Au cours de ce roman, l’enquête va mettre au jour la piste d’anciens plongeurs, et Nina la coéquipière de Klemet va prendre une toute autre dimension, à travers son histoire personnelle à la recherche de son père, ancien plongeur lui-même: Todd Nansen, qui apporte une note particulièrement émouvante à cette histoire.
Disséminées dans le roman, en début de chapitre, se trouvent des lettres adressées à Midday, lettres désespérées, en forme d’ appel au secours, mais de qui ?
J’avais vu dans un documentaire télévisé cette traversée d’un détroit par un immense troupeau de rennes, que j’ai retrouvée dans le premier chapitre de ce roman, avec toute la beauté du grand nord, sous cette luminosité permanente, obsédante. L’auteur nous dépeint de manière admirable les paysages et les êtres de ce pays, les éleveurs sami, condamnés à s’adapter ou à disparaître, confrontés aux problèmes que pose la recherche pétrolière, et ses conséquences sur l’environnement et les hommes.
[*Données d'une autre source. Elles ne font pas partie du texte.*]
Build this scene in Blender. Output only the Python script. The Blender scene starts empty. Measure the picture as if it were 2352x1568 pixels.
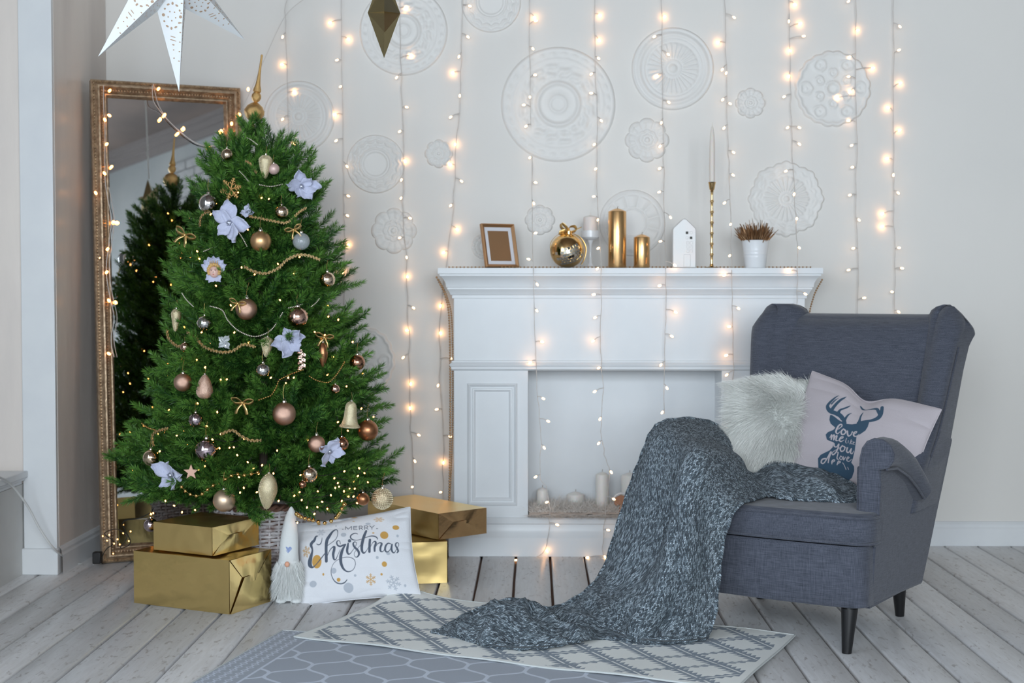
import bpy, math, random
import numpy as np
from mathutils import Vector, Matrix, Euler
random.seed(7); np.random.seed(7)
R = math.radians
scn = bpy.context.scene
COL = scn.collection
# ------------------------------------------------------------------ camera
FPX, CX, CY, CAMZ = 3267.0, 1176.0, 784.0, 1.045       # 50 mm lens; image taken as 2352 x 1568
YAW, PITCH = math.atan(50 / FPX), math.atan(115 / FPX)
cam_d = bpy.data.cameras.new('camera'); cam = bpy.data.objects.new('camera', cam_d); COL.objects.link(cam)
cam.location = (0, 0, CAMZ); cam.rotation_euler = (R(90) - PITCH, 0, YAW)
cam_d.sensor_width = 36; cam_d.lens = 36 * FPX / 2352
cam_d.clip_start = .05; cam_d.clip_end = 60
cam_d.dof.use_dof = True; cam_d.dof.focus_distance = 4.25; cam_d.dof.aperture_fstop = 4.0
scn.camera = cam
# ------------------------------------------------------------------ world, daylight, exposure
w = bpy.data.worlds.new('world'); scn.world = w; w.use_nodes = True
w.node_tree.nodes['Background'].inputs[0].default_value = (.62, .74, 1, 1)
w.node_tree.nodes['Background'].inputs[1].default_value = 1.0
scn.view_settings.view_transform = 'Standard'; scn.view_settings.look = 'None'
scn.view_settings.gamma = 1; scn.view_settings.use_curve_mapping = False
scn.view_settings.exposure = -0.07
WIN = [(-2.0, -.62), (-.42, .96), (1.16, 2.54)]           # the three windows in the wall behind the camera
WZ = (.95, 3.15); YB = -2.6
def area(name, loc, rot, sx, sy, power, col):
    l = bpy.data.lights.new(name, 'AREA'); l.shape = 'RECTANGLE'; l.size = sx; l.size_y = sy; l.energy = power; l.color = col
    o = bpy.data.objects.new(name, l); o.location = loc; o.rotation_euler = rot; COL.objects.link(o); return o
for i, (a, b) in enumerate(WIN):
    area('daylight', ((a + b) / 2, YB - .13, sum(WZ) / 2), (R(90), 0, 0), b - a, WZ[1] - WZ[0], [168, 168, 163][i], (.84, .93, 1))
WL = (-.6, 2.9, .45, 2.75)                              # window in the left wall: y0, y1, z0, z1
area('daylight', (-2.46, (WL[0] + WL[1]) / 2, (WL[2] + WL[3]) / 2), (R(90), 0, R(-90)), WL[1] - WL[0], WL[3] - WL[2], 75, (.80, .91, 1))
try: scn.cycles.use_denoising = True; scn.cycles.max_bounces = 7; scn.cycles.diffuse_bounces = 3; scn.cycles.sample_clamp_indirect = 6; scn.cycles.caustics_reflective = False; scn.cycles.caustics_refractive = False
except Exception: pass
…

Le thème de la recherche pétrolière et gazière est abordé de façon très fouillée, depuis les compromissions qui s’imposent aux élus locaux, jusqu’aux risques extrêmes où sont conduits les plongeurs, poussés par les pétroliers, et rejetés ensuite en cas de problème.
En revanche, l’enquête est un peu plus tarabiscotée et part dans plusieurs directions dont on a bien du mal à comprendre comment elles vont se rejoindre.
Je referme ce roman avec une pointe de regret, un peu de déception. « Le dernier Lapon » m’avait emballé, et même si d’un roman à l’autre, le style est toujours impeccable, l’écriture très maîtrisée, et si l’auteur n’a rien perdu de sa qualité de conteur, il m’a manqué quelque chose d’indéfinissable, un je ne sais quoi qui aurait fait que je sois encore une fois tout à fait conquis…
Editions Métailié Noir, 2014
L’auteur :
Journaliste depuis 1986, il vit à Stockholm depuis 1994 où il est le correspondant du Monde et du Point, après avoir travaillé à Libération. Spécialiste des pays nordiques et baltes, il est aussi documentariste pour la télévision. Il est l’auteur de la biographie d’un rescapé français du goulag, L’Imposteur (Calmann-Lévy).
Publie en 2012 « Le dernier Lapon », Prix des lecteurs du Quai du Polar 2013.